Saturday, March 6, 2010

Femme Fatales

I have ordered 60 books from the library for the upcoming book. 60 books! Of course I will not read them. I think I will just order them in a ritualistic way around me on the couch. And look at the covers. And read the prefaces.

But I did get from the library Ann Jones' feminist-sociological tome Women Who Kill. It is mostly pretty dry for me, I like my tomes on female murderesses to be sexy. But I love what she writes in the preface:

And this book is mostly about fear: the fears of men who, even as they shape society, are desperately afraid of women, and so have fashioned a world in which women come and go only in certain rooms; and about the fears of those women who, finding the rooms too narrow and the door still locked, lie in wait or set the place afire.

Which kind of echoes Durkheim's idea, or reverses it, that suicide is often a desire to murder another. I also remember Durkheim writing that suicide is to be an "author of one's own end." Violence as a means of authority, some means of communication for the muted. And with setting the place afire of course I think of the two Berthas, Charlotte Bronte's and Jean Rhys', both setting fire to Thornfield Hall, Jean Rhys additionally setting fire to the pages of Jane Eyre and jumping out, her Bertha free from the oppression of character.

I like when Jones talks about the fear and anxiety circulating around the persona of the female criminal, and in a way linking it to feminism, but overturns the idea that feminism causes criminality. I think too of the figure of the femme fatale in the fin de siecle, coinciding with the New Woman.
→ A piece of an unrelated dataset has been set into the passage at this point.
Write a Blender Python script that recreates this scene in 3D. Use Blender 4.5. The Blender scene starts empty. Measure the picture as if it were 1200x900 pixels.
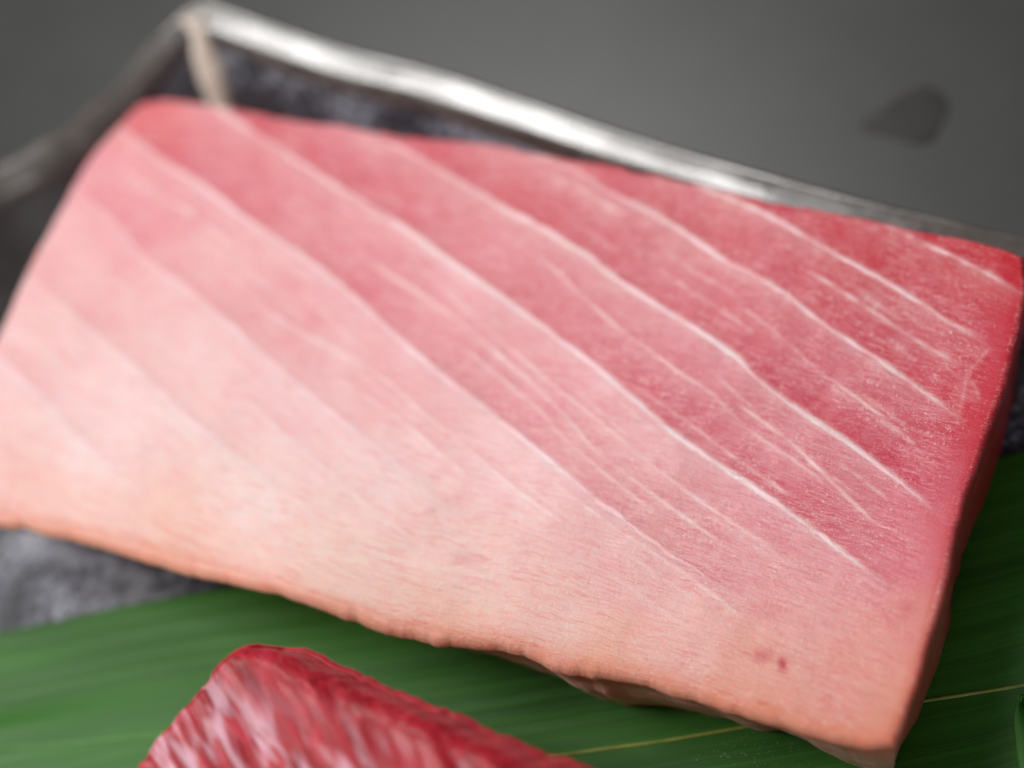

 I think the most interesting female killer, or alleged female killer, nowadays, besides Amy Bishop, is Amanda Knox. I've been glued to her story. I even appropriate it in Under the Shadow of My Roof, linking Knox to a Sadean heroine, or like a new Manson sister.




I love the details in the case of Foxy Knoxy, whether she did it or not. I love that she did cartwheels and splits at the police station. I love everyone's horror of her schoolgirlishness, her gleefulness. Like she is one of the Lisbon sisters, these strange pretty enigma, instead a murderess as opposed to a suicide. I am fascinated that Meredith Kircher, the young woman killed, dressed as a vampire for Halloween the night before, Amanda remembering the blood coming off her chin. The manga comic books. That reporters found a story Amanda wrote for a creative writing class describing a woman raping another woman. I think my favorite part of the Knox story is that her defense on the night when she supposedly tied up her roommate and tortured her and stabbed her to death in some ritual sex orgy was that instead she was fucking her boyfriend and watching Amelie. I fucking love that last part, that they were watching Amelie. And smoking pot and fucking. How banal is that.

I bet Joyce Carol Oates is working on a book about Amanda Knox. She would have to make Meredith blonde and passive, compelled by the strong force of Amanda's personality.  Frizzy haired and blonde like an angel. Like a pop-Persona.  I am now reading JCO. For research. To measure against Jelinek. I picked up Rape: A Love Story, I thought the title was amazing, and reminded me so much of my Under the Shadow, which is subtitled a love story. But JCO's love story is more of the Lifetime movie-of-the-week variety, which I will write more about later.